Keep only the lines from the top of the listing through the one with "return Vector(((px - 800) * Y / F, Y, z))", and reproduce them unaltered.

──────

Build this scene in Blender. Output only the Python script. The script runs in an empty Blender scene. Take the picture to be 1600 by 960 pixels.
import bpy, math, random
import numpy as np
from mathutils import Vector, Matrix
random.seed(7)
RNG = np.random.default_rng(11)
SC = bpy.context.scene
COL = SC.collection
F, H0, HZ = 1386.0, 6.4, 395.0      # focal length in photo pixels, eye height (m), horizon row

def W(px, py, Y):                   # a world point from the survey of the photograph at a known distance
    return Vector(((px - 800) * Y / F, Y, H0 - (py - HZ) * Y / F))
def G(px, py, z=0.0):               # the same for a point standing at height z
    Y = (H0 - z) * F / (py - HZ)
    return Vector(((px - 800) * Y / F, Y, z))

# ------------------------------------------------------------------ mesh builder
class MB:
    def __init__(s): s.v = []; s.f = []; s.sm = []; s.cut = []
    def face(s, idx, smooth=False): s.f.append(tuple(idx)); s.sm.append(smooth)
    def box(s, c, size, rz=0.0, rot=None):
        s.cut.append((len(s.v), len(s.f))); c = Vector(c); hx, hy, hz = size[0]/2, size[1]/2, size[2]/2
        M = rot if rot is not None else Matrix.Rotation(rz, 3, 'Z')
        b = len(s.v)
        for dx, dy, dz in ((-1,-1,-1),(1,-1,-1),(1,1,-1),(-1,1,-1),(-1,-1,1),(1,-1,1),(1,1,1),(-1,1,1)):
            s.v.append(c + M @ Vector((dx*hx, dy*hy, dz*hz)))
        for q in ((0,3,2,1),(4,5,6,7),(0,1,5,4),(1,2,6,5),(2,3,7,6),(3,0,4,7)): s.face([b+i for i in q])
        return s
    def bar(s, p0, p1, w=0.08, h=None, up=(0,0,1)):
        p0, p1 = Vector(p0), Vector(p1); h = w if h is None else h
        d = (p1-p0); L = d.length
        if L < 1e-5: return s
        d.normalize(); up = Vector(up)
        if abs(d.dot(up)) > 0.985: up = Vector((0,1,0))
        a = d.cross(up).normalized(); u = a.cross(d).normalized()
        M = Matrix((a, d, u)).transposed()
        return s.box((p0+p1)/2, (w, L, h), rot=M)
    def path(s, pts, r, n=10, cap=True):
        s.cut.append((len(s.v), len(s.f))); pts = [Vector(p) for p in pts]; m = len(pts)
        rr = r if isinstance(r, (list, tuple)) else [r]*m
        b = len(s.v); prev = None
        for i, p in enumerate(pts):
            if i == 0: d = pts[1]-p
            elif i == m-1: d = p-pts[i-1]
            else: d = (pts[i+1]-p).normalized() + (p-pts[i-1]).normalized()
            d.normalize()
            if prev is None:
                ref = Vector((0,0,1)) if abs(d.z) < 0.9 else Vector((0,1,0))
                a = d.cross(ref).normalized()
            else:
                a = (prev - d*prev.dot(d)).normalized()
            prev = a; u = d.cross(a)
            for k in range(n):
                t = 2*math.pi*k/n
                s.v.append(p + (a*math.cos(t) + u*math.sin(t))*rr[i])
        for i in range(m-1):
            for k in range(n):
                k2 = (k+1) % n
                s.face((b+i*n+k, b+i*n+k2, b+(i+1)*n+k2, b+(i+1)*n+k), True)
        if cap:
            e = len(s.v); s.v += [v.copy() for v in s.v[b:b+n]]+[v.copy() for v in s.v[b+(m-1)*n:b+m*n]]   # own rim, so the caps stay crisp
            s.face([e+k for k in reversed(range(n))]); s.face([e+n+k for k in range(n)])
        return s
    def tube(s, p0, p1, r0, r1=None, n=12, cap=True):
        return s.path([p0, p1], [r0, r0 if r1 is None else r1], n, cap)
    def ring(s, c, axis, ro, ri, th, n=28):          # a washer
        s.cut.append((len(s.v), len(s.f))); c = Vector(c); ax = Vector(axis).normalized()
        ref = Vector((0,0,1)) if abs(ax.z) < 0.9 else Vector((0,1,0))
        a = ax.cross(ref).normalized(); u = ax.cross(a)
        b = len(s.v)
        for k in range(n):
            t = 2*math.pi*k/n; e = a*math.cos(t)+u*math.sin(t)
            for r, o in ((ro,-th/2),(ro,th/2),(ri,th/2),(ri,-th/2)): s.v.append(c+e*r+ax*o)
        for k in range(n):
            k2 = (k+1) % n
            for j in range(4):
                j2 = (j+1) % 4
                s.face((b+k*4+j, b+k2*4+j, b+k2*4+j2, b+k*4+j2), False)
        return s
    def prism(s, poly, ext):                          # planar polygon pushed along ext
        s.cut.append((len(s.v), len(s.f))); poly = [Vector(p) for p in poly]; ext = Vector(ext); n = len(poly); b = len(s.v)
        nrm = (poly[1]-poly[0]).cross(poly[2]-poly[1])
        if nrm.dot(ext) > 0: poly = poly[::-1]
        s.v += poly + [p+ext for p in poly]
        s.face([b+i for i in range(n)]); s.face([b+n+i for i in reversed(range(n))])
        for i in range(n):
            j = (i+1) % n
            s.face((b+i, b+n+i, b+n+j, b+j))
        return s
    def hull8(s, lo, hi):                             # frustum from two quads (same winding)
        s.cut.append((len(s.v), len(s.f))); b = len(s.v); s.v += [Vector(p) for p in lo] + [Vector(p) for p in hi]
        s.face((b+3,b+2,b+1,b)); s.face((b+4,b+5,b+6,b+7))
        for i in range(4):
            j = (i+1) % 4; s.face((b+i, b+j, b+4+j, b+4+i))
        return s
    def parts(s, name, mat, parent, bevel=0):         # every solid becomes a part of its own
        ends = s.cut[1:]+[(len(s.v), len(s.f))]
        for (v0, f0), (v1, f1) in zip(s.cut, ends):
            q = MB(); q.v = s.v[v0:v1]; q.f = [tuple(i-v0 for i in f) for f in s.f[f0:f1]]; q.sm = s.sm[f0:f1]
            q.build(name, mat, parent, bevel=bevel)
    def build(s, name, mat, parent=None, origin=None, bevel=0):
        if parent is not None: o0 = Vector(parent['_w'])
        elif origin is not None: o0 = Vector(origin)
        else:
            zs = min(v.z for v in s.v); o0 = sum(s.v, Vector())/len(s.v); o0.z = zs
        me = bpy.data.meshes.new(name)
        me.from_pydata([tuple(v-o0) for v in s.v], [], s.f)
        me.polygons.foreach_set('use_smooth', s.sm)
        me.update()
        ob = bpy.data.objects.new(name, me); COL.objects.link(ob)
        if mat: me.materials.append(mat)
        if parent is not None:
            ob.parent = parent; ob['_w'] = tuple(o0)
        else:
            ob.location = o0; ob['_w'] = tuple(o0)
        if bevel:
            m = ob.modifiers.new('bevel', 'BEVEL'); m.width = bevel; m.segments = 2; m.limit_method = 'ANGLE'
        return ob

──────

Expected answer:
Build this scene in Blender. Output only the Python script. The script runs in an empty Blender scene. Take the picture to be 1600 by 960 pixels.
import bpy, math, random
import numpy as np
from mathutils import Vector, Matrix
random.seed(7)
RNG = np.random.default_rng(11)
SC = bpy.context.scene
COL = SC.collection
F, H0, HZ = 1386.0, 6.4, 395.0      # focal length in photo pixels, eye height (m), horizon row

def W(px, py, Y):                   # a world point from the survey of the photograph at a known distance
    return Vector(((px - 800) * Y / F, Y, H0 - (py - HZ) * Y / F))
def G(px, py, z=0.0):               # the same for a point standing at height z
    Y = (H0 - z) * F / (py - HZ)
    return Vector(((px - 800) * Y / F, Y, z))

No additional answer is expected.